Un Ave. Une œuvre religieuse et divine, que Michel Cacchia a conçue comme un psaume musical accompagnant les révélations et prières d’êtres humains unis face à leurs convictions et à leurs aspirations spirituelles. « AngelLXVII » ne cherche à aucun moment à transfigurer ce qui existe déjà ; il est un prolongement de la méditation, de la découverte de ce qui nous porte alors que tout s’effondre autour de nous. Bercé d’atmosphères romantiques et théologiques, le titre se lit tel un verset, une offrande à l’au-delà et à l’être supérieur, sans qu’il ne subsiste de choix dans sa représentation ou dans la façon dont nous le ressentons. Une pause bienvenue et immémorielle dans le tumulte du quotidien.


[Clip] WarField – Kayanm

« Kayanm » est une procession vers la découverte de ses origines. Une adéquation culturelle et humaine avec soi, s’inspirant de traditions millénaires et d’un choc bienfaiteur des civilisations.
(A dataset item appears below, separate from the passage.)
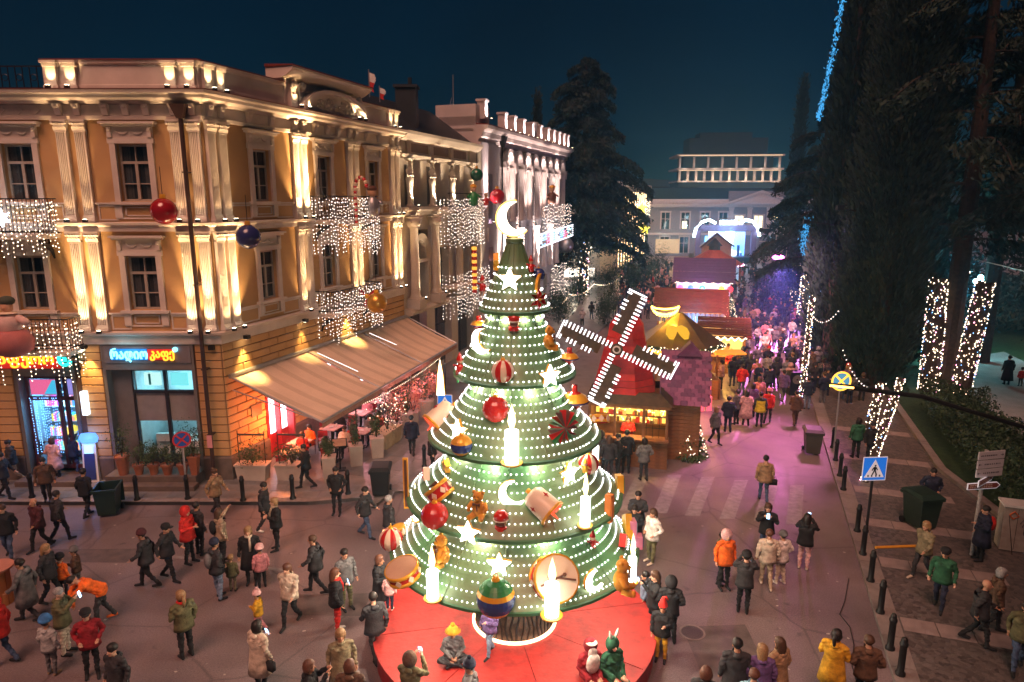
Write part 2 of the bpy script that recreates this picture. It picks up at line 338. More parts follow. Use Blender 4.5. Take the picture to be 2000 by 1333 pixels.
class Kit:
    """one building: root at its corner, parts placed in facade frames"""
    def __init__(s, name, label, loc, trim): s.r = root(name, label, 'building', loc); s.trim = trim; s.cache = {}
    def part(s, mb, name, m, F=FA, parent=None, smooth=False): return mb.build(name, m, parent or s.r, smooth, F)
    def pilaster(s, F, x, z, w, h, key, m=None, out=0.0, d=.14):
        m = m or s.trim
        if key not in s.cache:
            a, b, c = pil_meshes(w, h, d=d); o = a.build('pilaster', m, s.r); p = b.build('pilaster_base', m, o); q = c.build('capital', m, o); s.cache[key] = (o, p, q)
        else:
            A, B_, C_ = s.cache[key]; o = inst(A, 'pilaster', s.r); inst(B_, 'pilaster_base', o); inst(C_, 'capital', o)
        o.matrix_local = F @ T((x, -out, z)); return o
    def window(s, F, x, z, w, h, key, ent=True, apron=0.0, depth=.28, curtain=False, m=None):
        m = m or s.trim; mt = F @ T((x, 0, z))
        if key in s.cache:
            A, ch = s.cache[key]; o = inst(A, 'window', s.r, mt)
            for n, c in ch:
                q = inst(c, n, o, c.matrix_basis.copy())
                if n == 'pane': q.matrix_local = c.matrix_basis @ RZ(rnd.uniform(-.03, .03)) @ RX(rnd.uniform(-.03, .03))
            return o
        a = w/2; t = .2
        sur = MB().box(-a-t, -a, -.09, .02, -.02, h+.02).box(a, a+t, -.09, .02, -.02, h+.02).box(-a-t-.05, a+t+.05, -.1, .02, h+.02, h+.2)
        sur.box(-a-t-.12, a+t+.12, -.18, .02, -.12, -.02)
        if ent:
            sur.box(-a-t-.02, a+t+.02, -.05, .02, h+.2, h+.58).box(-a-t-.14, a+t+.14, -.2, .02, h+.58, h+.66).box(-a-t-.2, a+t+.2, -.28, .02, h+.66, h+.73)
            for sx in (-1, 1):
                sur.box(sx*(a+t-.06)-.07, sx*(a+t-.06)+.07, -.14, .02, h+.22, h+.56).ell((sx*(a+t-.06), -.13, h+.48), (.07, .06, .08), 6, 5)
                pts = [(sx*.26+.2*math.cos(q), -.07, h+.47-.13*math.sin(q)) for q in [math.pi*k/6 for k in range(7)]]
                sur.tube(pts, [.014,.025,.034,.038,.034,.025,.014], 5)
        if apron > 0:
            sur.box(-a-t-.05, a+t+.05, -.05, .02, -apron, -apron+.05).box(-a-t-.05, a+t+.05, -.06, .02, -.16, -.12)
            for x0, x1 in ((-a-t-.05, -a), (a, a+t+.05)): sur.box(x0, x1, -.09, .02, -apron+.05, -.16)
            for x0, x1, z0, z1 in ((-a+.08,a-.08,-.24,-.2),(-a+.08,a-.08,-apron+.1,-apron+.14),(-a+.08,-a+.13,-apron+.1,-.2),(a-.13,a-.08,-apron+.1,-.2)): sur.box(x0, x1, -.035, .02, z0, z1)
        o = sur.build('window', m, s.r); ch = []
        fr = MB(); y0, y1 = depth-.12, depth-.04; b = .07
        fr.box(-a, a, y0, y1, 0, b).box(-a, a, y0, y1, h-b, h).box(-a, -a+b, y0, y1, b, h-b).box(a-b, a, y0, y1, b, h-b)
        zt = h*.66; fr.box(-a+b, a-b, y0-.02, y1, zt, zt+.09).box(-.05, .05, y0-.015, y1, b, zt).box(-.02, .02, y0, y1, zt+.09, h-b)
        for sx in (-1, 1): fr.box(min(sx*.05, sx*(a-b)), max(sx*.05, sx*(a-b)), y0, y1-.01, h*.3, h*.3+.035)
        ch.append(('window_frame', fr.build('window_frame', M_frame, o)))
        for x0, x1, z0, z1 in ((-a+b, -.05, b, h*.3), (.05, a-b, b, h*.3), (-a+b, -.05, h*.3+.035, zt), (.05, a-b, h*.3+.035, zt), (-a+b, -.02, zt+.09, h-b), (.02, a-b, zt+.09, h-b)):
            cx, cz = (x0+x1)/2, (z0+z1)/2
            p = MB().box(x0-cx, x1-cx, -.008, .008, z0-cz, z1-cz).build('pane', M_glass, o, M=T((cx, depth-.06, cz))); ch.append(('pane', p))
        if curtain:
            cu = MB()
            for sx in (-1, 1):
                for k in range(4): cu.box(sx*(a-.05-k*.08)-.036, sx*(a-.05-k*.08)+.036, depth-.035+.01*(k % 2), depth-.02+.01*(k % 2), .08, h-.08)
            ch.append(('curtain', cu.build('curtain', M_curt, o)))
        bk = MB().box(-a-.02, a+.02, depth+.02, depth+.05, -.02, h+.02); ch.append(('dark_room', bk.build('dark_room', mat('dim room', (.1, .1, .11), .9), o)))
        o.matrix_local = mt; s.cache[key] = (o, ch); return o
def blocks(parent, F, x0, x1, z0, z1, ch, L, m, holes=(), y=-.045, stag=True):
    cache = {}; j = 0; z = z0
    while z < z1 - .05:
        x = x0; first = True
        while x < x1 - .02:
            l = L*(.5 if (first and stag and j % 2) else 1.0); l = min(l, x1-x)
            if x1 - (x+l) < .22*L: l = x1-x
            cz = z+ch/2; ps = [(x, x+l)]
            for a, b, c, d in holes:
                if c < cz < d: ps = [q for p in ps for q in ((p[0], min(p[1], a)), (max(p[0], b), p[1])) if q[1]-q[0] > .06]
            for a, b in ps:
                key = round(b-a, 2)
                if key not in cache:
                    e = (b-a)/2; q = .02; h_ = ch/2
                    mb = MB().add([(-e+.012,0,-h_+.012),(e-.012,0,-h_+.012),(e-.012,0,h_-.012),(-e+.012,0,h_-.012),(-e+.03,y,-h_+.03),(e-.03,y,-h_+.03),(e-.03,y,h_-.03),(-e+.03,y,h_-.03)], [(4,5,6,7),(0,1,5,4),(1,2,6,5),(2,3,7,6),(3,0,4,7)])
                    cache[key] = mb.build('stone_block', m, parent); cache[key].matrix_local = F @ T(((a+b)/2, 0, cz))
                else: inst(cache[key], 'stone_block', parent, F @ T(((a+b)/2, rnd.uniform(-.004, .004), cz)))
            x += l; first = False
        z += ch; j += 1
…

Jamais nous n’aurions imaginé que l’une des plus impressionnantes et nécessaires déclinaisons du metal moderne viendrait de l’île de la Réunion ; pourtant, WarField crée une adéquation parfaite entre modernisme et Histoire, entre impulsions héréditaires et percussions instrumentales et vocales. Le résultat est, au-delà de la découverte, une expérience qu’il convient de vivre pleinement, de scruter dans ses moindres plans et arrangements afin d’effacer la frontière persistante entre ce qui a été et ce qui sera. « Kayanm » défie les lois du savoir et écrit les pages d’un avenir artistique dont le discours s’étend par-delà les frontières et les connaissances.